After a while, Jabari Hunt said, “I was really OK. I didn’t feel like I had to go in the corner or just ball up and cry. I said, ‘You’re a man, you made mistakes, you move on.’ I wasn’t really that far behind academically. I just needed a certain grade in a certain class.”

He read Bible verses daily and made up his mind to fight his way back. Proverbs 3:5 and I Corinthians 13:11 were two of his favorites. I Corinthians 13:11 reads: “When I was a child, I talked like a child, I thought like a child, I reasoned like a child. When I became a man, I put the ways of childhood behind me.”

“I knew what the scriptures meant. I kept reading, and I started seeing some blessings,” he said.

Tech fans and friends played a huge role in encouraging Hunt to regain his footing. He’s been overwhelmed and humbled by the hundreds of encouraging messages he’s received from the Tech faithful.

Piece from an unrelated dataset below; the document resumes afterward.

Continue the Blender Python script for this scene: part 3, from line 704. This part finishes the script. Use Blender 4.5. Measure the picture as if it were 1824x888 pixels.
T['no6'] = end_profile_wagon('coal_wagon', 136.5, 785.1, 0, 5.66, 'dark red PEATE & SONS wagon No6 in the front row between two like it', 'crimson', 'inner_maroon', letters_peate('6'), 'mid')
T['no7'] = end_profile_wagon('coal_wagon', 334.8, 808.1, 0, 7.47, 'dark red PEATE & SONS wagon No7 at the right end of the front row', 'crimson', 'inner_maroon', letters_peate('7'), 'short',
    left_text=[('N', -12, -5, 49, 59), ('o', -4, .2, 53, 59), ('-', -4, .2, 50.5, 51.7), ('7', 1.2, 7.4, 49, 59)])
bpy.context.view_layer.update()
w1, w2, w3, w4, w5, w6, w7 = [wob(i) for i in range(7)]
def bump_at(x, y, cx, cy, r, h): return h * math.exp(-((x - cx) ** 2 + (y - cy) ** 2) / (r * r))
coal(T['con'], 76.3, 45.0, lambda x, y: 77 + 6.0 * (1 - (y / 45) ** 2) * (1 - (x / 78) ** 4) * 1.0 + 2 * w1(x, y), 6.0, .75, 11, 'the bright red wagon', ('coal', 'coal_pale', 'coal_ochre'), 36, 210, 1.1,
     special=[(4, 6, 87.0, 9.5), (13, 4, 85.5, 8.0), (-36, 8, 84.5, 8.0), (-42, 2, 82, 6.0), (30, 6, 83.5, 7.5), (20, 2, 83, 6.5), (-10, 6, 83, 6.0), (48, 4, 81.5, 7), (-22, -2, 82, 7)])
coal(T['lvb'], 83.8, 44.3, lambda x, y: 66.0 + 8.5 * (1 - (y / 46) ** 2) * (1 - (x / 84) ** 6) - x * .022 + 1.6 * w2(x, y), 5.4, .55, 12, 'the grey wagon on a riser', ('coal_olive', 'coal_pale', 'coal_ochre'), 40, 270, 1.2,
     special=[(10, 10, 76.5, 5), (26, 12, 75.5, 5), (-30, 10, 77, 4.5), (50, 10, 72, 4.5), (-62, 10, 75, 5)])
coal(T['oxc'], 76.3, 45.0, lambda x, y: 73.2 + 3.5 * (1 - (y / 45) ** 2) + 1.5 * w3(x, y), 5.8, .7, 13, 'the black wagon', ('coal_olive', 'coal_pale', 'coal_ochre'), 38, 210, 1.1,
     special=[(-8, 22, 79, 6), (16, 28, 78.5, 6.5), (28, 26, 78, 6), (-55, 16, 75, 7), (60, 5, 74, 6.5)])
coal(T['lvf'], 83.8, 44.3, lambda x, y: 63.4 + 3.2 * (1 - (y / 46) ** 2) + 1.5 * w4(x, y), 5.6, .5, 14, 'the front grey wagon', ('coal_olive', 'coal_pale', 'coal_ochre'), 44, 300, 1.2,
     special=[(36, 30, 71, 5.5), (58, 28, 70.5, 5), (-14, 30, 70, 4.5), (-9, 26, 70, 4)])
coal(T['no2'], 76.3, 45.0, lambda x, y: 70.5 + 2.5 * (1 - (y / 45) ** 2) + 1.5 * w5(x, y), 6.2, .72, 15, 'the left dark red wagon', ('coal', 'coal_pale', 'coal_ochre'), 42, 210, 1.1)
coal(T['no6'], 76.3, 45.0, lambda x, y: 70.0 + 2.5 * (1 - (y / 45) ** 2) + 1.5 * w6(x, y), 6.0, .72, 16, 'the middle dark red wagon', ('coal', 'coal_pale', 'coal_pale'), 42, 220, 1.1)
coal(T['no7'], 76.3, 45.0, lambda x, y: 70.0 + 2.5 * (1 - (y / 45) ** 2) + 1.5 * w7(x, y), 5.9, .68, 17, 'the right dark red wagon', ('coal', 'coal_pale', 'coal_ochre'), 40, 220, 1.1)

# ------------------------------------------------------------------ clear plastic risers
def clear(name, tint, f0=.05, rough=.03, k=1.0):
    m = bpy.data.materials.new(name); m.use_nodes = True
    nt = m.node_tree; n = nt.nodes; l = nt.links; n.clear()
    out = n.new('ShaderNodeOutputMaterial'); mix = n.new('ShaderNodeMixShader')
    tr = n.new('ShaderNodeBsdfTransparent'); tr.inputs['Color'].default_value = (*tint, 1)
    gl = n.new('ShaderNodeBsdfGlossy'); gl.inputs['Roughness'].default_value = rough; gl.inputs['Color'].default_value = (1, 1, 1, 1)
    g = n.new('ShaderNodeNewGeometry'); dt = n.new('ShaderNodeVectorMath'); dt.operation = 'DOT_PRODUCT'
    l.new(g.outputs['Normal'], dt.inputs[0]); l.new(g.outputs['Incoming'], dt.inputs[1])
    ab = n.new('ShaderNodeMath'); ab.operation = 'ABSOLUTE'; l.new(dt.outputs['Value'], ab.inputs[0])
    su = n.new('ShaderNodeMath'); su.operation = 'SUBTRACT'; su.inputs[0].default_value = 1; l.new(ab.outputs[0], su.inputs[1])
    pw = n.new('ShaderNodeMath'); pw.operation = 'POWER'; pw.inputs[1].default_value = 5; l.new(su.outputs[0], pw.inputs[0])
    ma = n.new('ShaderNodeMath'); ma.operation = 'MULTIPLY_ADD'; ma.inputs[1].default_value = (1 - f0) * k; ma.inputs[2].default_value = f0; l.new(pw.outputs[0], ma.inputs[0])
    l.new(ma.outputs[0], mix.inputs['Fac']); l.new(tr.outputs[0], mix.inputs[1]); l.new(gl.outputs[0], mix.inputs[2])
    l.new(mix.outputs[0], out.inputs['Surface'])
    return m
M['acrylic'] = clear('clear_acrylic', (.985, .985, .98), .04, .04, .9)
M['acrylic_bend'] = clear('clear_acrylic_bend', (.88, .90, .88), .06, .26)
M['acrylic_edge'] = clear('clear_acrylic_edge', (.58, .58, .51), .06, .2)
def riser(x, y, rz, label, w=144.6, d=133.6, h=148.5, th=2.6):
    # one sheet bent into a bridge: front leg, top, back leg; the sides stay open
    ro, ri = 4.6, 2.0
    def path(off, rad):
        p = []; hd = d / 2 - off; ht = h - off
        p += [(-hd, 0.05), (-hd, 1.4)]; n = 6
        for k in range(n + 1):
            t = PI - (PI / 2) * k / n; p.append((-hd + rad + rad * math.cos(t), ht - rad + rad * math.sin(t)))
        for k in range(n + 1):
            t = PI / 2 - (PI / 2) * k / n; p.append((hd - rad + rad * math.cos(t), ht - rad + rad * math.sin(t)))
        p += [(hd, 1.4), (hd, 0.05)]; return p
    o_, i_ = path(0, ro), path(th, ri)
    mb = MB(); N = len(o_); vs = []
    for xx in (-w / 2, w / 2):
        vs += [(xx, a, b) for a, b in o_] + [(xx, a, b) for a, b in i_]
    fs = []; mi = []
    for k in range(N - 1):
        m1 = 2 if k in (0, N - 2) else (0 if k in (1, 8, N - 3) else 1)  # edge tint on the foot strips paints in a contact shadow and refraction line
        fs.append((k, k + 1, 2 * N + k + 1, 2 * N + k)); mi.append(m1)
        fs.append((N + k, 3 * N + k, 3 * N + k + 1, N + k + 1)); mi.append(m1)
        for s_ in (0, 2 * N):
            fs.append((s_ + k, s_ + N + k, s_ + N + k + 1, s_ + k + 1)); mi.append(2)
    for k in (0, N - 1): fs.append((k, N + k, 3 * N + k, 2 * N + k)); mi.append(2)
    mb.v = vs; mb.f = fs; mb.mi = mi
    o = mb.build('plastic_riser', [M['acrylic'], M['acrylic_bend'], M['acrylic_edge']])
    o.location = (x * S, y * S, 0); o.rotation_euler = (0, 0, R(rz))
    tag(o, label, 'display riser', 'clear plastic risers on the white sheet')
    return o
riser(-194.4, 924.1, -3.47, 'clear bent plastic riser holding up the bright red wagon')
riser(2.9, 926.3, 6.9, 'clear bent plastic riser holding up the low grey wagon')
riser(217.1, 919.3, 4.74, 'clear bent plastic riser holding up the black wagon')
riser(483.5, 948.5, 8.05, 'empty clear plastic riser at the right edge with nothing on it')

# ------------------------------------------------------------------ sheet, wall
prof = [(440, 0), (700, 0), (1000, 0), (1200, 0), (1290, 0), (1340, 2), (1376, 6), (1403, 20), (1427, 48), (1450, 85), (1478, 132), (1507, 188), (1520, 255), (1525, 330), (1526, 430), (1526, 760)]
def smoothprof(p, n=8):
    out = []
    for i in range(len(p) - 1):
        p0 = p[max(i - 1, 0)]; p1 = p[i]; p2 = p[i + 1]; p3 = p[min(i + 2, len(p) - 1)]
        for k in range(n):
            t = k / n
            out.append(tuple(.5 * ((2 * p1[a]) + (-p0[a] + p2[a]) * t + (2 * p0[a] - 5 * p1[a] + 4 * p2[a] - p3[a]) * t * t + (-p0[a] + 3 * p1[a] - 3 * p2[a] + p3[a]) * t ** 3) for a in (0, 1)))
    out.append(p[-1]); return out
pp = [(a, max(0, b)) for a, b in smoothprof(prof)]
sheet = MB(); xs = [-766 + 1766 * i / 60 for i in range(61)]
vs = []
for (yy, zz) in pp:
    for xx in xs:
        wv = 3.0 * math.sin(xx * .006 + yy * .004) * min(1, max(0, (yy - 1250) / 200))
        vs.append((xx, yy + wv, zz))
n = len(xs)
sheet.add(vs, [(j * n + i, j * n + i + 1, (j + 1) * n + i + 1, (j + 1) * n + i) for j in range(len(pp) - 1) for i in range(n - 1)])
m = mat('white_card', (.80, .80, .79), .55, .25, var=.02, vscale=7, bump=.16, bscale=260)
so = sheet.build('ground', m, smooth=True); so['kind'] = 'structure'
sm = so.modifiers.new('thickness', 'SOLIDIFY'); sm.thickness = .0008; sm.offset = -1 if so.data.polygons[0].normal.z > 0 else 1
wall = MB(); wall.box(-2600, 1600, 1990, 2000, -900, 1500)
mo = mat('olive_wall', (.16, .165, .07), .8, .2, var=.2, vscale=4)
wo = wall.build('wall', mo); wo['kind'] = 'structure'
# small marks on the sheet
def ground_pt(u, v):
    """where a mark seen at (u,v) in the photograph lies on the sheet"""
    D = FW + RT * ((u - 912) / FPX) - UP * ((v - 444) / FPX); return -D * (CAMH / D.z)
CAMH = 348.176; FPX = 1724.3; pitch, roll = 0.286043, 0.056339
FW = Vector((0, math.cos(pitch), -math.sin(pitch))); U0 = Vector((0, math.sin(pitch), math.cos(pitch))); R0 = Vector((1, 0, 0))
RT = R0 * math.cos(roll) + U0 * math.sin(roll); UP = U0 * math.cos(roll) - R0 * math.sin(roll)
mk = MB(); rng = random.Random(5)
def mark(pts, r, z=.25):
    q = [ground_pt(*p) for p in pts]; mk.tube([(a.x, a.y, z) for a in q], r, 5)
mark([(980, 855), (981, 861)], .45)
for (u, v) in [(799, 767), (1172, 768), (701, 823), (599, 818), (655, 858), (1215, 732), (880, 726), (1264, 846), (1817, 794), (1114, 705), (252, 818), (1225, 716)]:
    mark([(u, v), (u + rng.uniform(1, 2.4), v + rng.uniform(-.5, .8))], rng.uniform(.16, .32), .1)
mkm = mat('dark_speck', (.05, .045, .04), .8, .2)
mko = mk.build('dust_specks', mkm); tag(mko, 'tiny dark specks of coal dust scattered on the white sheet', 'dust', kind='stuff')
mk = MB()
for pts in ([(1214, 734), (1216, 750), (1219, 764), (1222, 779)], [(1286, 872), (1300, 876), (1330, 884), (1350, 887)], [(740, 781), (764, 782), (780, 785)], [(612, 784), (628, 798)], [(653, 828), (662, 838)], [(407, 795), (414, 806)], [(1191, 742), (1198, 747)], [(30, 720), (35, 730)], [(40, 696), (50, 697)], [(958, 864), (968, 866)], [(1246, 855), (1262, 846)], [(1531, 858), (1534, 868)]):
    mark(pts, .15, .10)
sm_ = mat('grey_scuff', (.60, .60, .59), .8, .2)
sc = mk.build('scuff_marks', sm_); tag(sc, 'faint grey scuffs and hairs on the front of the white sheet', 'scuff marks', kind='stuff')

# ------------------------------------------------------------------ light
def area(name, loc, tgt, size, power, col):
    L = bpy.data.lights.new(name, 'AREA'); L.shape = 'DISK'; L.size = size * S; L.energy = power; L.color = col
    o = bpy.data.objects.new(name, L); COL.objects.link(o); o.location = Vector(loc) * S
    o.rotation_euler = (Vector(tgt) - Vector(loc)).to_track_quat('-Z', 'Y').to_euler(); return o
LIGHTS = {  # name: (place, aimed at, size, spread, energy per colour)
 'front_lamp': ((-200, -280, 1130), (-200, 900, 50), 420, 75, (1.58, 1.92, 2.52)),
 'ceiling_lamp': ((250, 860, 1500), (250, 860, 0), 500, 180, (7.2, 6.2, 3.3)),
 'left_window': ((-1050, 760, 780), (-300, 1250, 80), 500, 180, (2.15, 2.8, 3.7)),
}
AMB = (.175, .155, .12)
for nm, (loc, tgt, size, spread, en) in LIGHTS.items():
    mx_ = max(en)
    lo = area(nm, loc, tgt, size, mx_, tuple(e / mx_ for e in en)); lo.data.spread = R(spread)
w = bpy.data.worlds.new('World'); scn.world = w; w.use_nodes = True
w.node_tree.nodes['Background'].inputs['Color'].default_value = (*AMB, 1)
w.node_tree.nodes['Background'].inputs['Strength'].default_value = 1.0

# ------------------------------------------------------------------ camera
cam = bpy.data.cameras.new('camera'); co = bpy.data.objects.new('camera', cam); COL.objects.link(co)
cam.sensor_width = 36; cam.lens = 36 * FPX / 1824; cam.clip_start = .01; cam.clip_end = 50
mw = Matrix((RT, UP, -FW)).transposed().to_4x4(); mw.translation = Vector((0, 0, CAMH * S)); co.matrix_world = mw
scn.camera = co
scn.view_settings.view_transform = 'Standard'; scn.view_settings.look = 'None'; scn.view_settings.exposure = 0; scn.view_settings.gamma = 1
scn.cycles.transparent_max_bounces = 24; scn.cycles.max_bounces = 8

Steve Fitzgerald has known Hunt since he was in eighth grade. He lives next door to Calvin and Paula Days, Hunt’s aunt and uncle who helped raise him, and remembers seeing Jabari and his cousin Synjyn Days, the former Yellow Jackets B-back, doing early-morning rope drills with Calvin Days in the family’s backyard.

“I’ve let him know how well he has handled (the suspension). He could have cut and run to a smaller conference. But he stayed, without the scholarship,” Fitzgerald said. “He really took responsibility for it and made it right. The measure of a man is not in the falling down but in the getting up.”

When Hunt lost his scholarship, Days was very critical publicly of his nephew’s actions, further straining their relationship.

Days said Saturday that he has no public comment on the matter.

Hunt expects to graduate in December with a degree in science, technology and culture. Given his own journey, he’d like to become a life coach so he can encourage others who fall down to get back up.

“We are just still on Cloud 9,” Paul Hunt said. “Even if he doesn’t play another day of football, it’s just great to see where he’d come from.”